The bunks are fine, matresses a bit uncomfortable for long periods, but easy to fix. Condensation under the matresses is an issue as in all boats without ventilation under them, but again easy to fix with some of that netting stuff.
Storage is OK but in rather large volumes without seperation, so you will need conatiners of some sort. Acess to under bunk
storage is via the bunks.
Nav station is useless as such, too small, so you have to use the saloon table. Saloon seating is in a curved shape, so you can't use it as a sea berth if you have inexperienced crew on watch and you want to be nearby.
For tropical cruising the
refrigeration setup is very inefficient with the compressor air cooled and in a space with very limited ventilation. I would change it to a
water cooled system to save energy. The rear side of the fridge is not well insulated, look at adding at least 2 inches of insulation where possible.

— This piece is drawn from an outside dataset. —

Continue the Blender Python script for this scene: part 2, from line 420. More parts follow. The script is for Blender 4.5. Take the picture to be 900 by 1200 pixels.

For cruising in light to medium wind I would suggest that you add a bowsprit and a gennaker, as the boat is sorely under rigged, and if loaded for cruising will not do more than 40-50% of windspeed.
If you go for a gennaker, or for deep sailing with the genoa, I would add a couple of padeyes around where the chainplates are. I use these for mounting a barber-hauler to trim them genoa or gennaker. Also I use them to mount a preventer cum vang when the boom is further out than the main traveller track to optimise sail shape. Otherwise the boom just lifts.
The main sheet traveller on my boat was useless for trimming in anything above 15 knots of wind. I exchanged it with a better system designed for the high loads, and with a 1 x 4 trimming sysytem. Even with this sytem, i have difficulty in hauling the traveller inboard at anything above around 20 knots of wind, so I just urdered an Andersen line
tender. Antal makes them also.
The sheet winches on my boat where too small, as I don't like to have to
head up and unload the foresail for trimming, so I have upgraded to larger Andersens.
I would change all the fixed
rigging if this has not already been done. Also chech the main halyard sheeve at the top of the
mast.
Check that you can charge the house bank from both engines, and that you can start both the engines from either the house bank or the start
battery.
For serious cruising I would go for an
autopilot directly attached to the
rudder arms, and not the belt driven
wheel pilot as these can better be tuned to different sea states and wind directions to minimise power consumption and keep a better course.
Check the balsa cored decks for delamination/moisture as I know some FP boats have had issues with this.
Get a surveyor who knows multihulls!